Der Parlamentarische Geschäftsführer und menschenrechtspolitische Sprecher der Grünen im Bundestag, Volker Beck, erklärte: "Die Union muss sich klar von Steinbach distanzieren und auch personelle Konsequenzen ziehen." Forderungen nach einem Parteiausschluss seien folgerichtig. "Dass diese Frau die Menschenrechtspolitik der Union nach außen repräsentiert, ist unerträglich"

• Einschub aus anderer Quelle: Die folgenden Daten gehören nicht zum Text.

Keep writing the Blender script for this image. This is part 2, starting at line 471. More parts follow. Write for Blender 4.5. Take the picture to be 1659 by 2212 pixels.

Auch die Linkspartei kritisierte die CDU-Politikerin: "Steinbachs Relativierung der deutschen Kriegsschuld entspricht der Logik von Hitlers Lüge, 'ab 5 Uhr 45 wird zurückgeschossen'", sagte die innenpolitische Sprecherin der Linksfraktion im Bundestag, Ulla Jelpke. Hitler hatte mit diesen Worten den Überfall der Wehrmacht auf Polen bekannt gegeben. Es handele sich um "eine unerträgliche Belastung des deutsch-polnischen Verhältnisses und eine weitere Brüskierung des Zentralrates der Juden in Deutschland".

Ausgebuffter Politprofi

Steinbach und Westerwelle bei der Feierstunde 60 Jahre Vertreibencharta im August 2010 (Foto:dpa)
Steinbach und Westerwelle bei der Feierstunde "60 Jahre Vertriebenencharta" im August 2010Bild: picture alliance/dpa

Steinbach ist eines von 25 CDU-Vorstandsmitgliedern. Die 67-Jährige, seit 1974 in der Partei, ist ein ausgebuffter Politprofi. Seit Jahren belebt sie die Erinnerungsdebatte - nach außen zumeist negativ - und zieht damit sowohl im Inland als auch in Osteuropa viel Kritik auf sich. Aber sie hat mit ihrer Hartnäckigkeit auch einiges erreicht, zum Beispiel einen Kompromiss in der Entschädigungsfrage und einen Beschluss zur Errichtung eines Dokumentationszentrums gegen "Flucht und Vertreibung".

Allerdings, auch die Debatte in der Union, über ein fehlendes konservatives Profil, wird durch Steinbachs Abgang weiter angeheizt werden.